Finding the Best Mutual Fund For Your Money
Mutual funds have increased in popularity immeasurably over the past one hundred years. Though the mutual fund was seen primarily as an instrument for the rich at first, today they allow many average individuals the chance to earn a decent return on their money. This article will examine how to choose a mutual fund that will deliver superior returns over the long term.
The first thing that you need to consider when evaluating any potential investment is what are the opportunity costs of the particular investment. If you are planning on putting money aside for a mutual fund, you need to be certain that the money can not be better served somewhere else. For instance, if you have a significant amount of consumer debt, it is usually advisable to use monies to pay down that debt rather than invest in a mutual fund.
If you have determined that the best course of action is to invest for your future, then you are ready to take a look at the mutual fund landscape and determine which fund meets your objectives. Because the primary objective of investing your money is to earn a return that exceeds what you might receive in a guaranteed investment vehicle such as a government bond or certificate of deposit, there are several metrics that you need to familiarize yourself with.

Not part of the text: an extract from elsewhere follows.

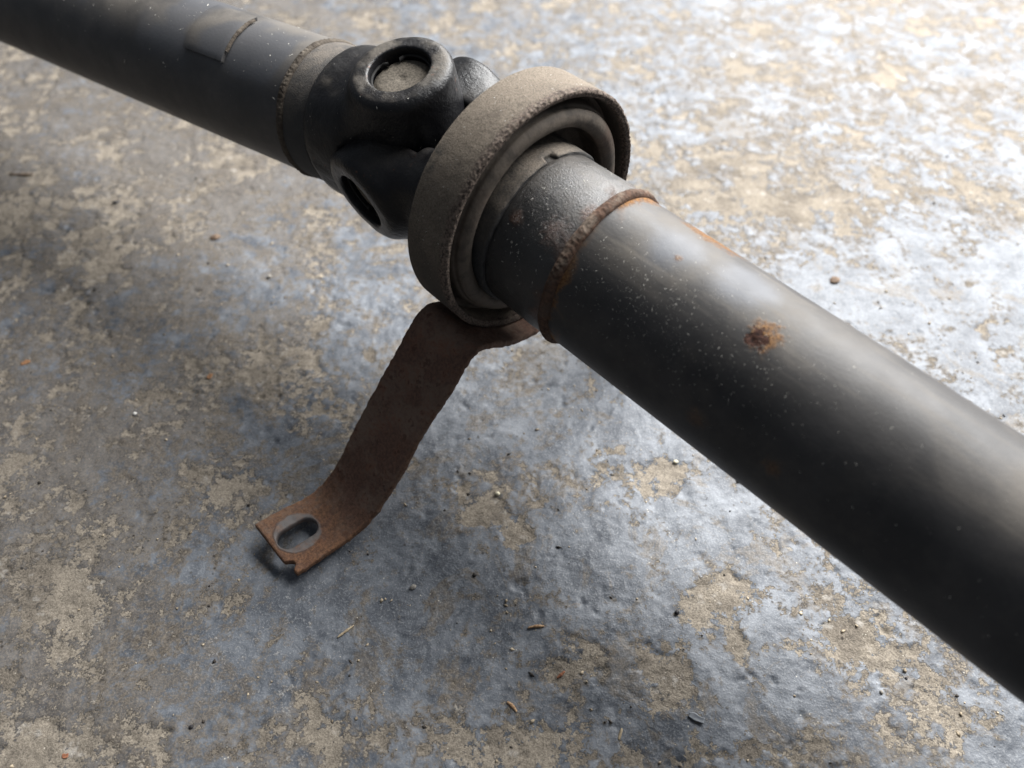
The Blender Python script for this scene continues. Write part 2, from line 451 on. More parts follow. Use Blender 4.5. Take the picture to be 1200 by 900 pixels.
def surfnet(f, lo, hi, h):
    lo = A(lo, float); n_ = np.ceil((A(hi) - lo) / h).astype(int) + 1
    gx, gy, gz = [lo[i] + h * np.arange(n_[i]) for i in range(3)]
    PX, PY, PZ = np.meshgrid(gx, gy, gz, indexing='ij')
    D = f(PX, PY, PZ); ins = D < 0
    cs = [(i, j, k) for i in (0, 1) for j in (0, 1) for k in (0, 1)]
    sl = lambda a, c: a[c[0]:n_[0] - 1 + c[0], c[1]:n_[1] - 1 + c[1], c[2]:n_[2] - 1 + c[2]]
    cnt = sum(sl(ins, c).astype(int) for c in cs); act = (cnt > 0) & (cnt < 8)
    idx = -np.ones(act.shape, int); ids = np.argwhere(act); idx[act] = np.arange(len(ids))
    acc = np.zeros((len(ids), 3)); num = np.zeros(len(ids))
    for a in cs:
        for ax in range(3):
            if a[ax]: continue
            b = list(a); b[ax] = 1
            da = D[ids[:, 0] + a[0], ids[:, 1] + a[1], ids[:, 2] + a[2]]; db = D[ids[:, 0] + b[0], ids[:, 1] + b[1], ids[:, 2] + b[2]]
            m = (da < 0) != (db < 0); t = np.where(m, da / np.where(m, da - db, 1), 0)
            pt = np.repeat(A([a], float), len(ids), 0); pt[:, ax] = t
            acc[m] += pt[m]; num[m] += 1
    V = lo + (ids + acc / num[:, None]) * h
    F = []
    for ax in range(3):
        u, v = [(1, 2), (2, 0), (0, 1)][ax]
        s0 = [slice(None)] * 3; s1 = [slice(None)] * 3; s0[ax] = slice(0, -1); s1[ax] = slice(1, None)
        a, b = ins[tuple(s0)], ins[tuple(s1)]
        e = np.argwhere(a != b); fl = a[e[:, 0], e[:, 1], e[:, 2]]
        ok = (e[:, u] > 0) & (e[:, v] > 0) & (e[:, u] < n_[u] - 1) & (e[:, v] < n_[v] - 1)
        e, fl = e[ok], fl[ok]
        def cell(du, dv):
            c = e.copy(); c[:, u] -= du; c[:, v] -= dv; return idx[c[:, 0], c[:, 1], c[:, 2]]
        q = np.stack([cell(1, 1), cell(0, 1), cell(0, 0), cell(1, 0)], 1)
        q[~fl] = q[~fl][:, ::-1]
        F.append(q)
    F = np.concatenate(F); F = F[(F >= 0).all(1)]
    return V, F


def smin(a, b, k): hh = np.clip(.5 + .5 * (b - a) / k, 0, 1); return b + (a - b) * hh - k * hh * (1 - hh)
def smax(a, b, k): return -smin(-a, -b, k)


def rcyl(rad, along, R, half, rd):
    a = rad - R + rd; b = np.abs(along) - half + rd
    return np.minimum(np.maximum(a, b), 0) + np.hypot(np.maximum(a, 0), np.maximum(b, 0)) - rd


def rbox(x, y, z, hx, hy, hz, rd):
    q = [np.abs(x) - hx + rd, np.abs(y) - hy + rd, np.abs(z) - hz + rd]
    return np.sqrt(sum(np.maximum(c, 0) ** 2 for c in q)) + np.minimum(np.maximum(np.maximum(q[0], q[1]), q[2]), 0) - rd


# ------------------------------------------------------------------ the floor
def axis(lo, hi, step, olo, ohi):
    c = [lo]
    while c[-1] < hi: c.append(c[-1] + (step(c[-1]) if callable(step) else step))
    r, s_ = [], (step(c[-1]) if callable(step) else step)
    x = c[-1]
    while x < ohi: s_ *= 1.35; x += s_; r.append(x)
    l, s_ = [], (step(lo) if callable(step) else step)
    x = lo
    while x > olo: s_ *= 1.35; x -= s_; l.append(x)
    return np.array(l[::-1] + c + r)


gx = axis(-.56, .56, .00105, -2.2, 2.2)
gy = axis(.035, .86, lambda y: .00075 + .0017 * max(0, y - .1), -1.6, 2.6)
FX, FY = np.meshgrid(gx, gy); fx, fy = FX.ravel(), FY.ravel()
wx = fx + .004 * fbm2(fx, fy, 60, 3, off=3.1); wy = fy + .004 * fbm2(fx, fy, 60, 3, off=8.7)
wear = .30 + .52 * fbm2(wx, wy, 22, 5, .58, 1.3) + .34 * fbm2(wx, wy, 85, 4, .55, 4.4)
wear += .02 * sstep(.24, .18, fy); wear += .10 * sstep(-.08, -.30, fx) + .10 * sstep(.28, .5, fy) * sstep(-.3, .1, fx)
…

The first of these metrics is the expense ratio of the fund. All funds charge a percentage of the assets under management as their fee. In an actively managed mutual fund, meaning that fund manager picks and chooses stocks in order to try to earn a market-beating return, the expense ration can be pretty high. If your fund carries an expense ratio of 2.5% it will need to outperform its benchmark by 2 percentage points if the index for that benchmark carries a 0.5% expense ratio. This is significant. You see, most managed funds do not outperform their benchmark over the intermediate term and a 2% annual out-performance is often rare.
For this reason, it makes sense in many situations for a person to simply invest in an index fund such as the S&P 500 rather than pay a mutual fund manager to try to beat the market. Beating the market is fairly rare for the professional fund manager, as 75% of fund managers will actually under-perform the market in a given year.
Another consideration that you should keep in mind is the type of holdings that the fund will be invested in. If you are interested in receiving income from your mutual fund then you will want to be in a fund that is invested in securities with a significant dividend yield. If, on the other hand, you are more concerned with performance, then the dividend potential of the mutual fund may be of less importance to you.
Considering these factors, it is important that you do your homework before you commit to buying a particular fund. The fact of the matter is that you want your money to work for you, so researching your investments in a prudent strategy.